'Alarming Number' of New State Laws Making it 'Significantly Harder' to Vote: Senators, GAO Report

(Photo: Keith Srakocic/Associated Press)

'Alarming Number' of New State Laws Making it 'Significantly Harder' to Vote: Senators, GAO Report

The Government Accountability Office released a new report Thursday confirming millions of Americans have been disenfranchised by voter suppression laws in up to 31 states, signalling a "major shift" over the past tens years towards the limiting of rights of eligible voters to cast their ballots.

The study, which was requested by Senators Bernie Sanders (I-Vt.), Patrick Leahy (D-Vt.), Richard Durbin (D-Ill.) and Bill Nelson (D-Fla.), shows in the past ten years, 21 states passed new voter ID laws, seven states tightened existing ID requirements, six states passed new proof-of-citizenship requirements and 18 states imposed new restrictions on voter registration drives.
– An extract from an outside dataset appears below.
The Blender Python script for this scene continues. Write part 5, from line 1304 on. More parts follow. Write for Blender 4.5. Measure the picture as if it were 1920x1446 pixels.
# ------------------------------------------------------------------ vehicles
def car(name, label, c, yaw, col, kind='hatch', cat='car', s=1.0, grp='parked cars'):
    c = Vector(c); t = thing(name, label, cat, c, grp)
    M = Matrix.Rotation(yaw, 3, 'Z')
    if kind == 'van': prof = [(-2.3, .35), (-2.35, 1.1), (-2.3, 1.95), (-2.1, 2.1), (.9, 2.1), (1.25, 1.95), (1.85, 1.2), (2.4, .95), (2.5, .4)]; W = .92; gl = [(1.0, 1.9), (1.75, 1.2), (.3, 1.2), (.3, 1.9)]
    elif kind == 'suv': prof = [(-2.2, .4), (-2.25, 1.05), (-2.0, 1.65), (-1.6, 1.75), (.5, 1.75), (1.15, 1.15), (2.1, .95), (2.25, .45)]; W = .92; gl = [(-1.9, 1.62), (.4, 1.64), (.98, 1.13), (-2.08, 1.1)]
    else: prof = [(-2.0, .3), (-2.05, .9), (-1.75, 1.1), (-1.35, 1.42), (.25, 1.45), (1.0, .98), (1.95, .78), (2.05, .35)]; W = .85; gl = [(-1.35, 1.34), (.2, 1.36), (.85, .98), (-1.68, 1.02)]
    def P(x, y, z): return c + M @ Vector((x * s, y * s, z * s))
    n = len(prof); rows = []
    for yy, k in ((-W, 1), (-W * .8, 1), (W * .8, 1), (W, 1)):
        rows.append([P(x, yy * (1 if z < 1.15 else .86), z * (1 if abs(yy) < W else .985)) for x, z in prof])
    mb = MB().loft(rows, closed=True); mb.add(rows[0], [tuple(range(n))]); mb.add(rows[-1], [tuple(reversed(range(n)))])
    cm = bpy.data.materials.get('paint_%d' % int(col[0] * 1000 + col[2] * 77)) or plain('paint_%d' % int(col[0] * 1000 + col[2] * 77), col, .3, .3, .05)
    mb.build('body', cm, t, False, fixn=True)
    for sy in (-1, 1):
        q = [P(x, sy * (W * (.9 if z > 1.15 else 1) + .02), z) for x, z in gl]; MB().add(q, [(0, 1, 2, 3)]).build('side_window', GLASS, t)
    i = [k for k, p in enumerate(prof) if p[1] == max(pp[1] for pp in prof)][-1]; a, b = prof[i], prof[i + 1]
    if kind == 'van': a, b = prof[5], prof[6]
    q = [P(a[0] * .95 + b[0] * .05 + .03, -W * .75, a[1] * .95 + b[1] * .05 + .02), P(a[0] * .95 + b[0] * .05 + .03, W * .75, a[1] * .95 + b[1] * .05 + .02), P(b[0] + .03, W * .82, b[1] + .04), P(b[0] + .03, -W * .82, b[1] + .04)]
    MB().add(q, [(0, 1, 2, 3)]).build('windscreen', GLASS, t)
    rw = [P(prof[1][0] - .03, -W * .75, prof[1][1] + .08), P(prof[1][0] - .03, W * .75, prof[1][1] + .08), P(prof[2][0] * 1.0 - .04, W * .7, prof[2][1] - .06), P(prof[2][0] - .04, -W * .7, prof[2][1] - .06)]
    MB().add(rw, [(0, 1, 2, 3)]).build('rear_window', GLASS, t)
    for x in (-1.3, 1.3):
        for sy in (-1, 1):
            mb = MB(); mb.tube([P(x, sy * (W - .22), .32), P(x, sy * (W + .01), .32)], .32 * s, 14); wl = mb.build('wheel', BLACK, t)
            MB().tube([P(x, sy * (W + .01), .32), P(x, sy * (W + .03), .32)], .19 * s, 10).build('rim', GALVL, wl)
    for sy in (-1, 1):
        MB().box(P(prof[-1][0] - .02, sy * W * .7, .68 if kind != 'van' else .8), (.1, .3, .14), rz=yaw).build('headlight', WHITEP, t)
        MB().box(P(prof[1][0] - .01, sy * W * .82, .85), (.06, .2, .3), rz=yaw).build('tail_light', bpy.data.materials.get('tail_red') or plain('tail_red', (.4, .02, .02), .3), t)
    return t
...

In total, 31 states have made it more difficult for eligible voters to vote by forcing voters to show identification prior to casting a ballot at the polls on election day, the report said.

The report comes two days after a Pennsylvania judge halted the state's voter ID law, stating, "I am still not convinced in my predictive judgment that there will be no voter disenfranchisement."

The laws have largely been pushed by GOP legislators.

"Today's GAO report shines a light on the wave of newly enacted state laws that burden and restrict the right to vote for millions of Americans," said Leahy Thursday.

"Today's GAO report confirms what many have been saying for over a year: the spate of recently passed state voting laws is making it harder for millions of disabled, young, minority, rural, elderly and low-income Americans to vote," said Durbin.

The reason given for the implementation of voter id laws, is fear of 'voter fraud'; however, the GOA study said they were unable to document any incidents of this voter fraud due to a lack of data. Earlier reports have shown voter fraud to be negligible at best, making up 0.0004 to 0.0009 percent of votes cast.

"We must make it easier, not harder, for poor and working people to vote and to participate in the political process," Sanders said Thursday. "There is no credible evidence of voter fraud having had any impact whatsoever on the outcome of an election in recent history. Using unfounded scare tactics and isolated cases to weaken the public's faith in elections and to disenfranchise millions of eligible voters is reprehensible."